Flórez debuta Edgardo en el Liceu
La estima del público barcelonés hacia el gran tenor Joan Diego Flórez se ha visto recompensada por la determinación del cantante peruano de debutar su primer Edgardo, este mes de diciembre, en el Gran Teatre del Liceu.

Juan Diego Florez @ A. Bofill
Sin lugar a dudas, una cita histórica para los anales del teatro por lo que este aclamado tenor representa en el firmamento lírico actual. Y es que, precisamente, es esta ópera donizettiana, Lucia di Lammermoor (1835), uno de las primeras en otorgar un papel de relieve a la tesitura de tenor, por aquel entonces absolutamente ensombrecida por las grandes prime donne. Un reto que Flórez supo aprovechar para poner a prueba su privilegiado instrumento, logrando un nuevo éxito incuestionable. Si bien, en la sesión del 20 de diciembre, en algunos pasajes del primer y segundo actos pareció algo justo de intensidad dramática, en el tercer acto su encarnación del trágico personaje fue realmente antológica, rubricando una escena final a la altura de las que su admirado Alfredo Kraus había prodigado tantas veces en este mismo escenario.

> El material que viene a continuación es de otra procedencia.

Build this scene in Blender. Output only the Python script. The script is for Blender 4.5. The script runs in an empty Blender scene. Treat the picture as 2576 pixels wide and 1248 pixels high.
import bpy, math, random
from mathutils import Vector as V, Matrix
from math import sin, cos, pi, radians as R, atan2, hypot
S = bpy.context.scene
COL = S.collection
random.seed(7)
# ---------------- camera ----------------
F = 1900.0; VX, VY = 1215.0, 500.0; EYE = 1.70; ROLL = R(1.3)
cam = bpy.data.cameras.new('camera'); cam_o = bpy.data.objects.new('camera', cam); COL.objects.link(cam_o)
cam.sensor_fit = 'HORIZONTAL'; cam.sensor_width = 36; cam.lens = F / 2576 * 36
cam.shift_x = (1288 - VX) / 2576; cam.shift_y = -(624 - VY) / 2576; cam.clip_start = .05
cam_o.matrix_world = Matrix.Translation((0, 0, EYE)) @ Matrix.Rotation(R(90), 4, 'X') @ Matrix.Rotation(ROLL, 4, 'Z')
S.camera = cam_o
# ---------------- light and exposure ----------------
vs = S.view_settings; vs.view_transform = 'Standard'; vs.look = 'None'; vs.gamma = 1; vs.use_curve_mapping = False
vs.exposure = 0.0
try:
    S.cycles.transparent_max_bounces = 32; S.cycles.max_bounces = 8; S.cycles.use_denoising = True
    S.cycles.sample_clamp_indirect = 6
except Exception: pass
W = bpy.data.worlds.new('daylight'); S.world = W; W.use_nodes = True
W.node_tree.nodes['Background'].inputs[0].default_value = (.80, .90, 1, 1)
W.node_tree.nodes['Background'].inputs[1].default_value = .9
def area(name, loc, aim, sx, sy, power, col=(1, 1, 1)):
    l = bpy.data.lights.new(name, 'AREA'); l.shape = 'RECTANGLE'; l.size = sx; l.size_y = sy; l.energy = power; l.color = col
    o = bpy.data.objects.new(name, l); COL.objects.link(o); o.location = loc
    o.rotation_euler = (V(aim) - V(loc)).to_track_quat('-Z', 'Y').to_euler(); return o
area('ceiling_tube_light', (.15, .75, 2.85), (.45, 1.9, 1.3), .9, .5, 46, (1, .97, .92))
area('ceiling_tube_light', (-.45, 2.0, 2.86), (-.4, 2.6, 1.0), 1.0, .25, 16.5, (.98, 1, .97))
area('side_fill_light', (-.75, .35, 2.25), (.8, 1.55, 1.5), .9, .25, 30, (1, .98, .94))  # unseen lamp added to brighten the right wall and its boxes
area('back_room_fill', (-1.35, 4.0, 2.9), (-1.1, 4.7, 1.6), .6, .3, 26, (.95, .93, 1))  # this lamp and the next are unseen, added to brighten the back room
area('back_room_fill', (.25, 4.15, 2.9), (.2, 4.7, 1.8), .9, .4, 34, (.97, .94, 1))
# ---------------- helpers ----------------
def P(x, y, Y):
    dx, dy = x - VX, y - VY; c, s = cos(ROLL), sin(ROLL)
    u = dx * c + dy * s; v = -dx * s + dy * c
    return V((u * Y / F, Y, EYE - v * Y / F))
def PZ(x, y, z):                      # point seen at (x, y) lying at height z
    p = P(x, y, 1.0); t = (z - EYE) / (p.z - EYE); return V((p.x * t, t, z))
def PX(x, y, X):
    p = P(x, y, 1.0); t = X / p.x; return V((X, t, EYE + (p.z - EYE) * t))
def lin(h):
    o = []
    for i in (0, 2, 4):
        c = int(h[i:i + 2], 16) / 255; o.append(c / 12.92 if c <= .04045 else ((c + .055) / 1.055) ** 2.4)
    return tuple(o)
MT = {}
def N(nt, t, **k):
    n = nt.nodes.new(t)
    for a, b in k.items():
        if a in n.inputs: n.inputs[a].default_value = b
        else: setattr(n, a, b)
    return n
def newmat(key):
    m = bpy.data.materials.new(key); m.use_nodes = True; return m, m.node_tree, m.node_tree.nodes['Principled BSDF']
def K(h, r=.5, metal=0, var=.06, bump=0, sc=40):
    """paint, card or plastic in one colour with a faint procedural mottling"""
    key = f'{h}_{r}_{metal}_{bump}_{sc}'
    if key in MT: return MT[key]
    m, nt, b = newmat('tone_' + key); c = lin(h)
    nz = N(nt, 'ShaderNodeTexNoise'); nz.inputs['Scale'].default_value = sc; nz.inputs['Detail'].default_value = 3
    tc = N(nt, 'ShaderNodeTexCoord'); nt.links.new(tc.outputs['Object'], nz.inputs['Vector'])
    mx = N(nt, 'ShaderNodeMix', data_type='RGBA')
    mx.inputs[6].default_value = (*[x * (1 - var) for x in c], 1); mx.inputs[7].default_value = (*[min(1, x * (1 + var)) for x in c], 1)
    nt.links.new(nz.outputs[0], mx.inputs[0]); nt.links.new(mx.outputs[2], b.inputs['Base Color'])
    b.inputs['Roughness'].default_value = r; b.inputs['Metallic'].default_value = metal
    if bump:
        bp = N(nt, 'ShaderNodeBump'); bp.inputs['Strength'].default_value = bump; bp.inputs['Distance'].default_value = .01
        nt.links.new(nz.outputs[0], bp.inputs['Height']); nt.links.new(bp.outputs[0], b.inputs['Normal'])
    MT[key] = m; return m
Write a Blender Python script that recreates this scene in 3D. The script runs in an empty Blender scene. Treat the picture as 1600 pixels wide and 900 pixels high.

A su lado, la excelente soprano rumana Elena Mosuc cantó una Lucia impecable, con un dominio absoluto de las regulaciones que contribuyeron a bordar en oro su esperada escena de locura. No obstante, su interpretación escénica fue más bien fría, resultando a veces más cercana a una exhibición de canto que a una auténtica interpretación dramática. Por el contrario, el Enrico de Marco Caria demostró poseer una gran autoridad escénica a la par que un vigoroso instrumento canoro; el suyo fue un Lord Ashton francamente excepcional. Una gran y merecida ovación recibió también Simón Orfila en el rol de Raimondo, el cual defendió con nobleza y gravedad. Cumplieron también con nota los coprimarios Albert Casals (Lord Arturo), Sandra Fernández (Alisa) y Jorge Rodríguez-Norton (Normanno).
El coro y la orquesta titular del teatro, en esta ocasión bajo la reputada batuta de Marco Armiliato, lograron una memorable interpretación de la exquisita partitura del maestro de Bérgamo.
La nota discordante la puso, una vez más, la turbia puesta en escena a cargo de Damiano Michieletto. Una torre inclinada de cristal, iluminada con luces de neón y con escaleras interiores a la vista, fue el eje dramático de esta desafortunada producción, con personajes deambulantes que entorpecían y distraían la interpretación de los protagonistas sin aportar nada substancial a la narración dramática o detalles tan ridículos como substituir la fuente del primer acto por un cubo de agua metálico. Con todo, la escena de mayor impacto fue la muerte de Lucía, aquí convertida en suicidio al lanzarse ésta al vacío desde lo alto de la torre. Lo mejor del montaje, sin lugar a dudas, la iluminación.